The woman had a job. She lived over 12 hour away. How did she manage this?! To this day I can’t understand the basic logistics. She would appear in my friends room at like 7am “because class starts at 8!” Oh yes, she had my friends class schedules memorized, and her due dates for major assignments etc. This does not even start to address the phone calls… this was before texting was a thing.
My friend could not escape. Eventually she dropped out and went home… not entirely due to her mom, but it certainly didn’t help. Just the complete discord of this woman’s lovely, stifling presence, every time my friend felt like she was finally getting her sh*t together, mom swooped in and pulled the rug out from under her. Again.”
12. A realization
“This is my coworker’s story, but she told me and laughed at herself. It’s wholesome and I’ll share.
Her daughter went to a local college. The campus is about 45 minutes away from the coworker’s house down one of the main roads in our area. So, she and her husband packed the daughter up one August day and dropped her off. She said that she and her daughter were standing, crying and hugging, and there was another mother/daughter pair engaged in a similarly emotional good bye near them.
Later that night, her daughter called to let her know that the other mom/daughter were from CA. We’re in PA. It was then that my coworker realized she was being ridiculous.”
13. Mommy knows best
“So I’m not an RA and this was actually in the student apartment housing, but I do have one from my sophomore year! I scrambled last minute to find a place to live close to campus at the end of freshman year. Found this place that seemed pretty decent, 309$ a month free internet and cable. They would pair you with 3 other people in a 4br apartment. One of the dudes I ended up with seemed okay at first(26 yo grad student), but things turned probably 3 weeks into living with him. I’d wake up at 3 or 4am and go out to the kitchen to get a drink and heard him on the phone. Didn’t think much of it, figured it was probably a long distance relationship thing “miss you” “can’t wait to see you” all that.
Turns out he was talking to his mom. Shortly after she started coming and staying with him every game day weekend. Get there Friday morning first thing and not leave until Tuesday or Wednesday. You’d think it would stop when football season was over, but you’d be wrong lol. It hadn’t stopped up until I’d moved out. From what the other roommates told me who had lived with him before, it’s something they’ve done since his freshman year.”
14. Here comes Dad!
“My roommate’s parents took way too long helping him move in and it got to a point where we all started partying despite them still being there. His dad had about 3-6 beers (and probably a few tokes of weed while nobody was watching) as his wife nitpicked over really arbitrary decorative details. They finally leave and we’re all making jokes about how they stayed too long, thank god they finally left, now we can go nuts, etc. Nothing mean spirited, just friendly har-hars at the situation, since they were super nice people.

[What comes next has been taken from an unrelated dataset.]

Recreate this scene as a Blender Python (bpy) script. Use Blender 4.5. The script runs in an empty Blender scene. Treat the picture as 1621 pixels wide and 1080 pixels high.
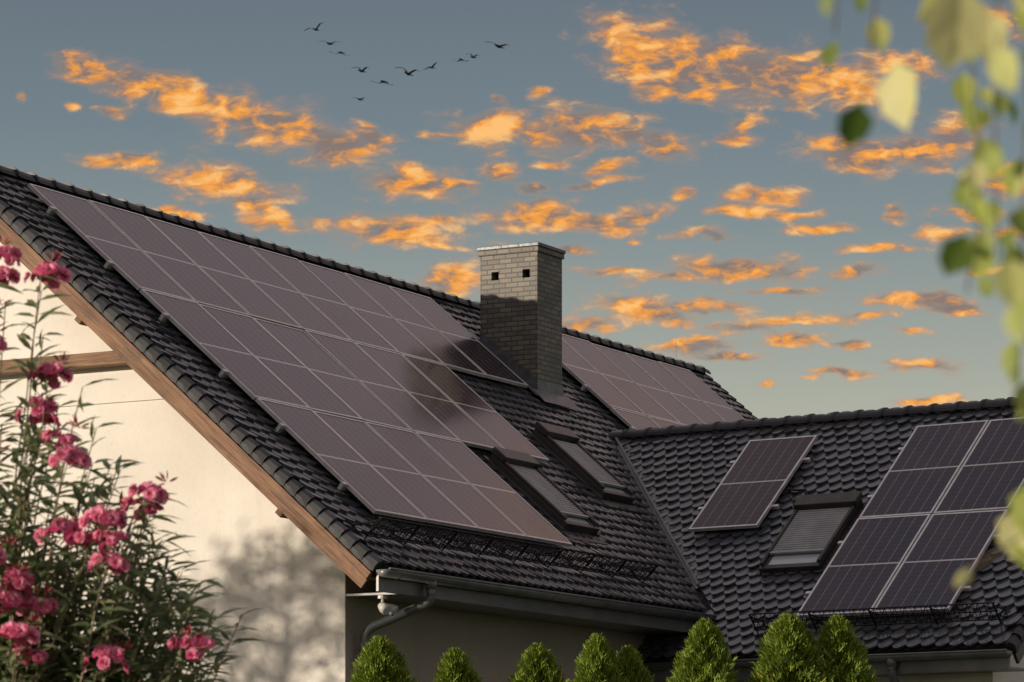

At this point, my roommate is f*cked up, things are in full swing and lo-in-behold, we see his dad navigating his way through the crowds of people.
Apparently, he was in no shape to drive, his wife was furious and refused to drive, so he needed to borrow a laptop to make hotel reservations for the night. Everyone is drunk trying to help by making hotel suggestions, which app to use for bookings, which deal to take advantage of, etc. and this guy wants to listen to everyone. So in the end, my roommate’s mom is sitting in the car parked outside the frat house at 8pm on party night while his dad shoots the sh*t with a bunch of college kids about where to stay.”
15. A lot of stuff
“Not an RA, but I had a friend who brought a huge amount of stuff with her. And that wasn’t all! Every time I went over to say hi or ran into her or just went past her dorm, it turned out her dad has left to go get something else. And I mean she brought normal move-in stuff – sheets, a comforter, her laptop, sketchbooks – but she also brought like 60 shirts (for a quarter that was 10 weeks in length), a large storage shelf thing that went over her bed, an over the toilet shelf thing, several other pieces of furniture, SO MANY BINS. It’s like she was moving into an apartment and not a freshman dorm room. I’m not sure when her parents eventually left, but she went up to visit them nearly every weekend (for the ENTIRE four years). For our first year, my mom lived locally and I didn’t even visit her that often, even though it was only like a 30 minute drive vs my friend’s 6 hour drive.
I still get really baffled thinking of all that stuff she brought with her, and kept every year, and she’d always comment on how big my room was when she visited. I couldn’t point out it’s because my room just had the school-provided furniture and a mini-fridge instead of like 5 extra pieces of furniture (also nobody would believe me when I’d say it just looks bigger because I put my bed lengthwise against one of the walls instead of having both beds with their short sides on the wall, jutting into the middle of the floor).
Anyway besides that, I don’t remember there being too much parent/student separation drama. It was mostly pretty normal deals with parents helping carry in suitcases, going out to lunch, and then leaving. And everybody I saw always had normal amounts of stuff that wouldn’t take up 3/4 of the dorm room on its own!”